As young women, we frequently lack mentors or people who can assist us to level up and navigate the obstacles we face as we grow in our local societies. This is particularly true of Tanzania, where I am from. I want to utilize this platform to talk to young women, striving to learn and grow in the face of adversity while striving to achieve their goals, and through that medium to perhaps help others overcome their own problems. I will look through the lens of some of the young ladies who are frequently misconstrued in various situations, perhaps due to their personalities, such as those who are introverted in the midst of exuberant peers and see how we may leverage their experiences to enhance their learning process.

Dear young woman,  

As a young woman, you might not understand why the world throws all sorts of judgmental daggers and overblown ideals at you, but I want to reassure you that there is a shoulder you can lean on, and we can get through this together. Believe in yourself and realise that you are here for a reason. I understand that you may be faced with an array of social hurdles, some of which may originate from your own family, academic institutions or the wider society but do not be discouraged. You may not have the same liberties as your male counterparts in the household, all in the name of the roles you will supposedly play in the future: you as a wife and mother, your brothers as husbands and fathers, but be calm. These expectations do not have to define your path.
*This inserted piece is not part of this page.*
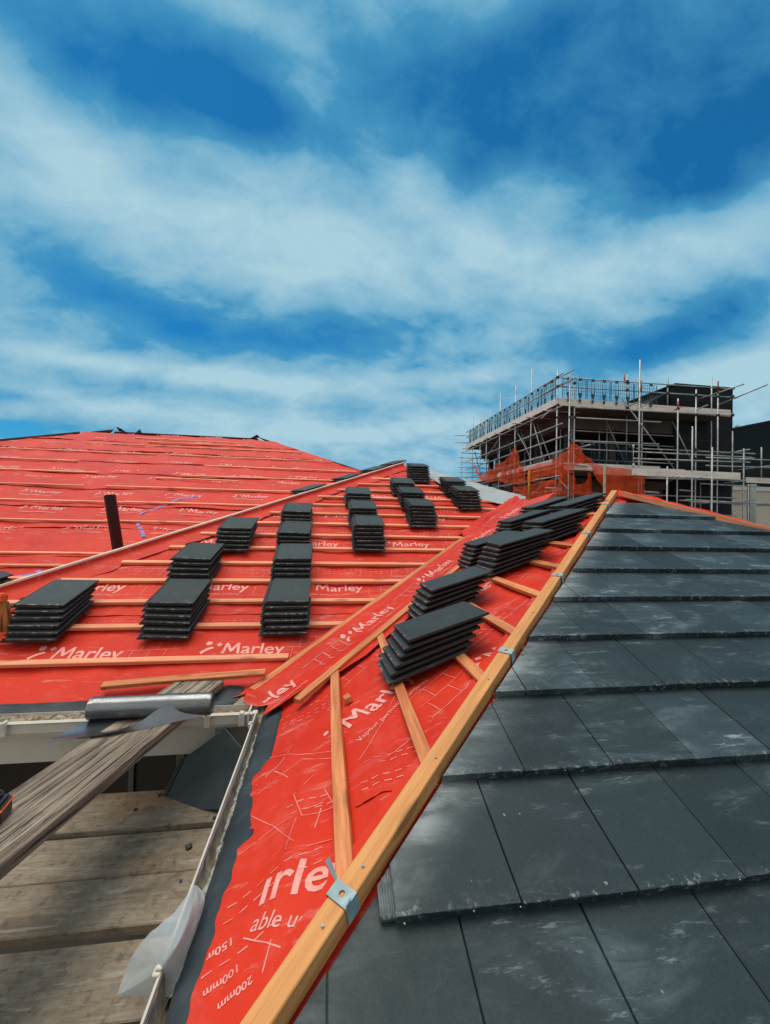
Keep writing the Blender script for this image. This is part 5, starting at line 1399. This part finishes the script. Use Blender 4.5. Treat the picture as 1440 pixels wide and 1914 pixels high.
# decks, toe boards
box('deck_boards', (X0 - .08, 16.02, zb - .30), (at(1366, 760, 16).x, 17.25, zb - .24), M_conc, sc)
box('deck_boards', (X0 - .08, 17.25, zb - .30), (X0 + 1.0, 27.2, zb - .24), M_conc, sc)
box('toe_board', (X0 - .10, 15.98, zb - .28), (at(1366, 760, 16).x, 16.018, zb + .02), M_toe, sc)
box('toe_board', (X0 - .12, 16.0, zb - .28), (X0 - .082, 27.2, zb + .0), M_toe, sc)
zl = at(1100, 866, 15.8).z
box('toe_board', (at(1055, 866, 15.8).x, 15.78, zl - .30), (at(1234, 870, 15.8).x, 15.82, zl - .0), M_toe, sc)
box('toe_board', (at(1112, 872, 15.4).x, 15.38, at(1200, 890, 15.4).z), (at(1280, 880, 15.4).x, 15.42, at(1200, 874, 15.4).z), M_toe, sc)
box('toe_board', (at(1182, 880, 14.9).x, 14.88, at(1300, 893, 14.9).z), (at(1384, 885, 14.9).x, 14.92, at(1300, 880, 14.9).z), M_toe, sc)
box('toe_board', (at(1395, 897, 14.9).x, 14.88, at(1420, 903, 14.9).z), (at(1450, 897, 14.9).x, 14.92, at(1420, 893, 14.9).z), M_toe, sc)
box('deck_boards', (at(1055, 866, 15.8).x, 15.83, zl - .36), (xr1, 17.2, zl - .30), M_conc, sc)
box('deck_boards', (X0 - .05, 16.3, 2.42), (X0 + 1.0, 27.0, 2.48), M_conc, sc)
box('toe_board', (X0 - .11, 16.2, 2.48), (X0 - .07, 27.0, 2.70), M_toe, sc)
for k in range(9):
    Yk = 16.6 + k * 1.25; tube('putlog', (X0 - .35 - .1 * (k % 3), Yk, zb - .36), (X0 + 1.4, Yk, zb - .36), TR, M_steel, sc, 6)
# mesh guards
def guard(P, dx, L, H=.80):
    bm = bmesh.new(); dx = V(dx); up = V((0, 0, 1))
    nV, nH = int(L / .085), 5
    for i in range(nV + 1): a = P + dx * (L * i / nV); tubebm(bm, a, a + up * H, .0065 if i % nV else .016, 4, False)
    for j in range(nH + 1): a = P + up * (H * j / nH); tubebm(bm, a, a + dx * L, .006, 4, False)
    for t in (.25, .75):
        a = P + dx * (L * t); q = dx.cross(up) * .02
        for dz, hh, ww in ((H - .03, .10, .06), (.02, .22, .045), (-.16, .14, .035)):
            boxbm(bm, (-ww, -.02, 0), (ww, .02, hh), Matrix.Translation(a + up * dz) @ Matrix.Rotation(math.atan2(dx.y, dx.x), 4, 'Z'))
        for s_ in (-1, 1): tubebm(bm, a + dx * .06 * s_ + up * .10, a + dx * .09 * s_ + up * (H * .95), .011, 4, False)
    return link('mesh_guard', bm, M_steeld, sc)
gz = zb + .04
for i in range(4): guard(V((X0 + .18 + i * 1.12, 15.93, gz)), (1, 0, 0), 1.06)
for i in range(9): guard(V((X0 - .02, 16.15 + i * 1.2, gz)), (0, 1, 0), 1.12)
for i in range(3): guard(V((at(1080, 850, 16.3).x + i * 1.15, 16.4, zl + .02)), (1, 0, 0), 1.08, .9)
# couplers
bm = bmesh.new()
for x, ys in ((1043, (705, 722, 757, 780)), (1066, (780, 823, 838)), (1075, (716, 780)), (1173, (713, 729, 762)), (1197, (717, 731, 788, 826, 840)), (1249, (722, 735)), (1302, (738, 775, 841, 857)), (1343, (725, 741, 776, 852)), (1268, (764, 842)), (1295, (842, 856, 896, 938)), (1332, (842, 858, 897, 936)), (1391, (843, 860, 897, 939)), (1370, (741, 776))):
    for y in ys:
        P = at(x, y, 15.55); boxbm(bm, P - V((.055, .055, .055)), P + V((.055, .055, .055)))
bmesh.ops.bevel(bm, geom=bm.edges[:], offset=.02, segments=1, affect='EDGES')
cp = link('coupler', bm, M_coupl, sc); cp['kind'] = 'stuff'
# lamp / fitting on the lower lift
bm = bmesh.new(); P = at(1184, 870, 15.2); tubebm(bm, P, P + V((0, 0, .75)), .012, 8); tubebm(bm, P + V((0, 0, .70)), P + V((0, 0, .86)), .035, 10); tubebm(bm, P + V((.02, 0, -.1)), P + V((.02, 0, .08)), .045, 10); tubebm(bm, P + V((0, 0, .18)), P + V((1.5, 0, .15)), .012, 6)
link('work_lamp', bm, M_white, sc)
# orange debris netting
def net(name, top, bot, Y, label, axis='y', amp=.12, n=36, nv=22, seedv=0):
    f = (lambda p: at(p[0], p[1], Y)) if axis == 'y' else (lambda p: atx(p[0], p[1], Y))
    T = [f(p) for p in top]; B_ = [f(p) for p in bot]; bm = bmesh.new(); g = {}
    for i in range(n + 1):
        a, b = crv(T, i / n), crv(B_, i / n)
        for j in range(nv + 1):
            p = a.lerp(b, j / nv); wv = sin(i * .9 + seedv + 1.5 * fbm(j * .1, i * .1)) * amp * (.35 + .65 * abs(fbm(i * .12 + seedv, j * .1)))
            if axis == 'y': p.y += wv
            else: p.x += wv
            g[i, j] = bm.verts.new(p)
    for i in range(n):
        for j in range(nv): bm.faces.new((g[i, j], g[i + 1, j], g[i + 1, j + 1], g[i, j + 1]))
    return tag(link(name, bm, M_net, None, smooth=True), label, 'debris netting', 'orange debris netting hung on the scaffold')
net('debris_netting', [(1075, 824), (1090, 845), (1112, 864), (1140, 873), (1175, 876), (1210, 883)], [(1075, 872), (1088, 866), (1110, 880), (1135, 925), (1170, 945), (1207, 938)], 15.05, 'broad orange netting draped from the scaffold corner to the right, above the hip top', amp=.18)
net('debris_netting', [(1073, 824), (1062, 840), (1045, 852), (1030, 862), (1005, 868), (985, 876)], [(1073, 884), (1062, 884), (1045, 887), (1020, 890), (1000, 898), (985, 904)], 15.1, 'orange netting gathered to the left of the scaffold corner peak', amp=.15, seedv=3)
net('debris_netting', [(984, 872), (972, 868), (965, 832), (958, 845), (945, 860), (925, 868)], [(984, 905), (972, 905), (960, 905), (948, 903), (936, 900), (922, 898)], X0 - .15, 'orange netting hanging midway along the long receding scaffold side', 'x', .12, seedv=5)
net('debris_netting', [(922, 876), (912, 880), (903, 884), (896, 884), (889, 874), (885, 866)], [(922, 900), (912, 900), (905, 898), (900, 896), (897, 892), (894, 886)], X0 - .2, 'small orange netting end at the far left of the scaffold', 'x', .1, seedv=7)
net('debris_netting', [(1046, 885), (1060, 885), (1072, 890), (1080, 905), (1095, 900), (1102, 880)], [(1040, 925), (1052, 925), (1066, 925), (1080, 925), (1095, 925), (1108, 925)], 15.6, 'lower ragged orange netting in front of the brick ground floor', amp=.14, seedv=9)
net('debris_netting', [(1040, 895), (1025, 898), (1010, 900), (995, 905), (980, 908), (960, 910)], [(1040, 940), (1025, 940), (1010, 940), (995, 935), (980, 932), (960, 928)], X0 - .1, 'dull orange netting low on the receding scaffold side', 'x', .1, seedv=11)
# post in front
T = at(1131, 868, 13.0)
tag(tube('scaffold_post', (T.x, 13, GZ), (T.x, 13, T.z), .042, simple('weathered_post', (.20, .20, .17), .7), None, 12), 'single stout grey post standing in front of the orange netting', 'post')
T = at(1367, 905, 17.5)

# ------------------------------------------------------------------ things further right
gb = empty('garage', (29, 22, GZ), 'beige rendered building with pale coping at the right edge, behind the scaffold', 'building')
Yg = 21.0; q = at(1371, 916, Yg); q2 = at(1371, 911, Yg)
box('wall', (q.x, Yg, GZ), (38, Yg + 6, q.z), M_beige, gb); box('coping', (q.x - .06, Yg - .08, q.z + .003), (38, Yg + 6, q2.z + .09), M_white, gb)
box('wall_band', (q.x - .02, Yg - .04, at(1371, 943, Yg).z), (38, Yg - .002, at(1371, 940, Yg).z), M_frame, gb)
T = at(1409, 905, 18.0); tag(tube('support_post', (T.x, 18, GZ), (T.x, 18, T.z),   .12, simple('grey_post', (.20, .23, .22), .8), None, 14), 'thick grey round post in front of the beige building', 'post')
T = at(1400, 905, 18.5); tag(tube('support_post', (T.x, 18.5, GZ), (T.x, 18.5, T.z), .07, M_coupl, None, 10), 'thin black post beside the thick grey one, in front of the beige building', 'post')
hall = empty('black_hall', (32, 27, GZ), 'large black clad hall with a sloping roof edge at the right', 'building')
a, b = at(1371, 803, 26), at(1470, 783, 26)
prism_obj('wall', [V((a.x, 26, GZ)), V((b.x + 8, 26, GZ)), V((b.x + 8, 26, b.z + 1.4)), V((b.x, 26, b.z)), V((a.x, 26, a.z))], V((0, 10, 0)), M_cladr, hall, 0)
prism_obj('roof_edge', [V((a.x, 25.95, a.z + .002)), V((b.x, 25.95, b.z + .002)), V((b.x, 25.95, b.z + .14)), V((a.x, 25.95, a.z + .14))], V((0, 10, 0)), M_clad, hall, 0)
# bare tree
tr = empty('bare_tree', (at(1394, 800, 45).x, 45, GZ), 'leafless tree top showing above the black hall', 'tree')
random.seed(3)
bm = bmesh.new(); bt = at(1394, 800, 45); tubebm(bm, (bt.x, 45, GZ), (bt.x, 45, bt.z - 3), .22, 8); link('trunk', bm, M_darkwood, tr)
bm = bmesh.new()
def branch(p, d, L, r_, dep):
    q_ = p + d * L; tubebm(bm, p, q_, r_, 4, False)
    if dep == 0: return
    for _ in range(4 if dep > 1 else 5):
        nd_ = (d + V((random.uniform(-.8, .8), random.uniform(-.8, .8), random.uniform(-.1, .7)))).normalized(); branch(p.lerp(q_, random.uniform(.5, 1)), nd_, L * random.uniform(.55, .8), r_ * .6, dep - 1)
branch(V((bt.x, 45, bt.z - 3.0)), V((0, 0, 1)), 1.5, .12, 4)
link('crown', bm, M_darkwood, tr)

# ground
bm = bmesh.new(); 
for k in range(1): boxbm(bm, (-600, -600, GZ - .2), (900, 1200, GZ))
gr = link('ground', bm, M_ground); gr['kind'] = 'structure'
Boys are frequently perceived to have an edge over their female counterparts. On a regular basis you will be groomed in this mindset within your family, but the power is in knowing who you are and soaring above the waters in the midst of all the upheaval. You can still be a leader while wearing a skirt in a room full of suits and trousers. From a very tender age, you have been trained to juggle between tasks, completing chores and running errands while simultaneously being expected to complete your homework. It may be difficult for you to offer your best in class at times, but trust me when I say that you can exceed expectations if you stick to it. Believe me when I say that society has a role to play in easing the strain on your shoulders. You are still a child like everyone else. If it does not work in your favour, it is not for nothing; it implies that if you do not succeed academically, you have acquired social intelligence. I would like to reassure you that it is not your fault. There is yet hope and options for you. Do not lose hope!!

Sincerely, 

Ruth

In Summary:

As a society, let us not undervalue the position of young girls. I guess the million-dollar question is: what kind of nation are we building if these are the same people we expect to teach future generations while subjecting them to a host of cognitive, emotional, physical, and societal constraints? We empower a nation by empowering these young girls and women. Let us join forces to transform and develop women into growth engines for our nation.